_STATED EXERCISE:_
Give again, word for word, each line from the top of the listing through the line that holds "2.29).build('pane', SHOPGL, w2)".
>> Begin
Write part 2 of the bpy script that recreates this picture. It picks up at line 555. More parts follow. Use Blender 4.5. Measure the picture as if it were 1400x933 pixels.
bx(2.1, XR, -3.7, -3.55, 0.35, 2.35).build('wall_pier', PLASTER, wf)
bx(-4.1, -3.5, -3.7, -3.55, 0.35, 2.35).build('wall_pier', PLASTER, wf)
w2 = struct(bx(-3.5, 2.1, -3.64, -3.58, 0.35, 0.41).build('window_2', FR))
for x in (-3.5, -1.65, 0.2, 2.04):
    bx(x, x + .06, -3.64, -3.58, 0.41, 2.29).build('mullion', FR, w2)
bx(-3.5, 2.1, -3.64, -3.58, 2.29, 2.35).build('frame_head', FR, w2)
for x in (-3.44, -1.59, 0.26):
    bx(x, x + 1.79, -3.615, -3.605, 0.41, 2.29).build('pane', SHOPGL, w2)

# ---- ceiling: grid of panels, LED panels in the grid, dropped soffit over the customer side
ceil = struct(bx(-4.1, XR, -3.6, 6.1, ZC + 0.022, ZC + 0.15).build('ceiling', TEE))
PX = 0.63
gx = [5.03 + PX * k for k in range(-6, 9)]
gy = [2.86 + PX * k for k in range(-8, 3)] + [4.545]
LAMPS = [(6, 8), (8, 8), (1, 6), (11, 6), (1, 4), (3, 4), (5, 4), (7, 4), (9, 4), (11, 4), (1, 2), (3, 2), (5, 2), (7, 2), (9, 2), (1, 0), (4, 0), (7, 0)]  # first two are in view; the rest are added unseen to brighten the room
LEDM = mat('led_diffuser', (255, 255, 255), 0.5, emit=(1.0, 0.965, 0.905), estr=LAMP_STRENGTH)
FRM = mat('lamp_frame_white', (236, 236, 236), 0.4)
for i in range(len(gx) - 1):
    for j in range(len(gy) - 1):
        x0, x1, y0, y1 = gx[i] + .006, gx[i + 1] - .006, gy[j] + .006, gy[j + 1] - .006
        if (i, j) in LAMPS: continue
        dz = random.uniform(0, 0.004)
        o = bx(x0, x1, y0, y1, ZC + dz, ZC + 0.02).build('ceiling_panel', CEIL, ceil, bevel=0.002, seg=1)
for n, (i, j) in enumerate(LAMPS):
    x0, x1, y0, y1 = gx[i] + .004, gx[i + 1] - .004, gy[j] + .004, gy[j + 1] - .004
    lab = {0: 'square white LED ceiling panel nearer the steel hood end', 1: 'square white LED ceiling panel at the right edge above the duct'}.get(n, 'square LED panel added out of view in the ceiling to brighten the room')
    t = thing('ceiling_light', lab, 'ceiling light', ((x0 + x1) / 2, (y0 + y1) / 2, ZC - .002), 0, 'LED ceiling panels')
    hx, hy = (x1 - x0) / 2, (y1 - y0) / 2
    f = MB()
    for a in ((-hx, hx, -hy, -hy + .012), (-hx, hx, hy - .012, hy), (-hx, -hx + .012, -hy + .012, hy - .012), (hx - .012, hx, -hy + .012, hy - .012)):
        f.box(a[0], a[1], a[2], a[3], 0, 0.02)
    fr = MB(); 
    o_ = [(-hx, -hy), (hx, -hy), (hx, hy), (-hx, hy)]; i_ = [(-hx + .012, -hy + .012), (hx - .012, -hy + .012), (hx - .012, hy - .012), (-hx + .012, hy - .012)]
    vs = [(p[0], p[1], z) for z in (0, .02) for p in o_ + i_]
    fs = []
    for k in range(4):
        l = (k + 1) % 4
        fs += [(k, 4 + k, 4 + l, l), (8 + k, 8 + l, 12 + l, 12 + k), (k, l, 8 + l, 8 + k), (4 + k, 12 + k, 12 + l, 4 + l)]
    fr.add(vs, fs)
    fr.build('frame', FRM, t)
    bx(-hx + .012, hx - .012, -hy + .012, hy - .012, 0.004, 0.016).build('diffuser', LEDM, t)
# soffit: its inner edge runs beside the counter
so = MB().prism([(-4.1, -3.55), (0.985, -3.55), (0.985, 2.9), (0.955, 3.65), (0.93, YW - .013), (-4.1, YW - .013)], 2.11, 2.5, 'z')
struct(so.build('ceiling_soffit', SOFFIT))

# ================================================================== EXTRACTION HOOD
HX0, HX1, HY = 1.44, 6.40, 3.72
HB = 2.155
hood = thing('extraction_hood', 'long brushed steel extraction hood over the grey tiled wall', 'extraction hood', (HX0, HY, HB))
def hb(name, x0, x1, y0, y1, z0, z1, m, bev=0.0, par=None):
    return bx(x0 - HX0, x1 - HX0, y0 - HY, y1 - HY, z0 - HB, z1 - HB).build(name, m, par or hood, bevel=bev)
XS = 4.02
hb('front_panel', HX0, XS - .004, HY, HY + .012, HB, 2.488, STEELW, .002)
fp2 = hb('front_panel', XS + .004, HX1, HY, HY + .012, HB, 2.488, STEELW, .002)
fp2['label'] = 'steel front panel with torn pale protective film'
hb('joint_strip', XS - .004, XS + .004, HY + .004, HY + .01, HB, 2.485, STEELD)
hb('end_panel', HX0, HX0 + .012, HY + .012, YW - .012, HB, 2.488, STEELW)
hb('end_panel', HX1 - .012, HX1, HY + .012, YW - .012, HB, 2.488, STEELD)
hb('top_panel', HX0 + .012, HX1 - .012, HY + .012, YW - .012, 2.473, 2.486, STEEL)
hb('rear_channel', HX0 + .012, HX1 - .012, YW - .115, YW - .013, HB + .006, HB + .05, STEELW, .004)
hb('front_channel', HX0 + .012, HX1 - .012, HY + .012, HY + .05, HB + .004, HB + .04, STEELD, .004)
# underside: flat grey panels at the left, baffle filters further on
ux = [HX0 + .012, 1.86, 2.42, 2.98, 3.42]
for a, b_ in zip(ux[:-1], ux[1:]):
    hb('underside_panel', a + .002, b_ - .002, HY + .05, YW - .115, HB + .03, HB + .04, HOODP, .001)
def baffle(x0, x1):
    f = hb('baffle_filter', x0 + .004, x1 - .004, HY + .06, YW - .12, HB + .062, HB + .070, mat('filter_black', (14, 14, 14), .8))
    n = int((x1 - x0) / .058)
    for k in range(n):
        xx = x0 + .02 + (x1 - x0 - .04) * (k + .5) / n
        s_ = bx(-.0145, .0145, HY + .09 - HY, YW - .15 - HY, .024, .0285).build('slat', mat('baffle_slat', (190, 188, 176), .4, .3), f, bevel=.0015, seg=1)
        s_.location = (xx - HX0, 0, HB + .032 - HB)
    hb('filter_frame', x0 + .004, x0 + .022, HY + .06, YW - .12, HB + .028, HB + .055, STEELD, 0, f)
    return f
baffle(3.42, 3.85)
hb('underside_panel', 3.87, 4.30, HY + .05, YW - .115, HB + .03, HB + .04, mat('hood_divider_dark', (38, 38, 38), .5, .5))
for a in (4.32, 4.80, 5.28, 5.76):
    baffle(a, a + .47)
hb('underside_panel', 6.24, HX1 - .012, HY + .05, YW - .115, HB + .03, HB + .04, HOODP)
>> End
_OUTPUT FOR THIS EXERCISE:_
Write part 2 of the bpy script that recreates this picture. It picks up at line 555. More parts follow. Use Blender 4.5. Measure the picture as if it were 1400x933 pixels.
bx(2.1, XR, -3.7, -3.55, 0.35, 2.35).build('wall_pier', PLASTER, wf)
bx(-4.1, -3.5, -3.7, -3.55, 0.35, 2.35).build('wall_pier', PLASTER, wf)
w2 = struct(bx(-3.5, 2.1, -3.64, -3.58, 0.35, 0.41).build('window_2', FR))
for x in (-3.5, -1.65, 0.2, 2.04):
    bx(x, x + .06, -3.64, -3.58, 0.41, 2.29).build('mullion', FR, w2)
bx(-3.5, 2.1, -3.64, -3.58, 2.29, 2.35).build('frame_head', FR, w2)
for x in (-3.44, -1.59, 0.26):
    bx(x, x + 1.79, -3.615, -3.605, 0.41, 2.29).build('pane', SHOPGL, w2)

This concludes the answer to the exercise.